窯猫通信覚書

絵描き・銅版画で本の挿画等描いている市川曜子の銅版画日記です。

ブレーメン

こなつが姿をみせなくなってからも、子猫達は私の家の軒下にくる。朝、二階の雨戸を開けると、相変わらず一件おいた家の辺りから、草原を駆ける馬のようにやってくる。これが馬だったら大変なので、猫でよかったと思うようにしている。
夜になればたいていその家の方向へ帰っていくのだけれど、そうではないときもある。
バタンと大きな音をたてて、雨戸に飛びついたり、バリバリと網戸をよじ登っていたり。
部屋の窓は磨りガラスのガラス障子だ。

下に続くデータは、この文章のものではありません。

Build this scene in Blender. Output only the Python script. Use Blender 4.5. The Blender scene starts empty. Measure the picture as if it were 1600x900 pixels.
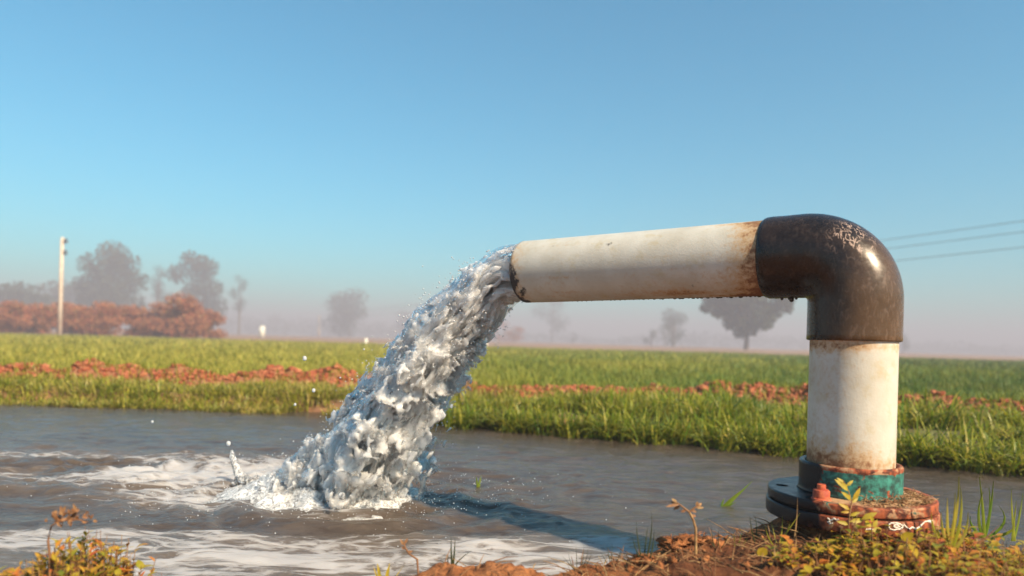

一番上だけが透明なガラスになっていて、網戸をよじ登ってそこにたどり着いたぎいやんがこちらを見て叫んでいる。
仕方がないので窓だけ開けると、他の三匹は下の方で積み重なって網戸に頭をくっつけて部屋の中をのぞき込んでいた。グリム童話ブレーメンの音楽隊のようだ。童話を読んだ子供の頃は、私はのぞき込んでいる動物達の身になっていたものだけれど、今はのぞき込まれている側だ。別に悪いことはしていないのに。

それから数日後にはガラス窓を開けると、網戸の隙間から全員で顔をこじ入れてきた。シャイニング状態だ。恐ろしいことだ。家の猫も怖がって走りだす。どうしたものか・・・。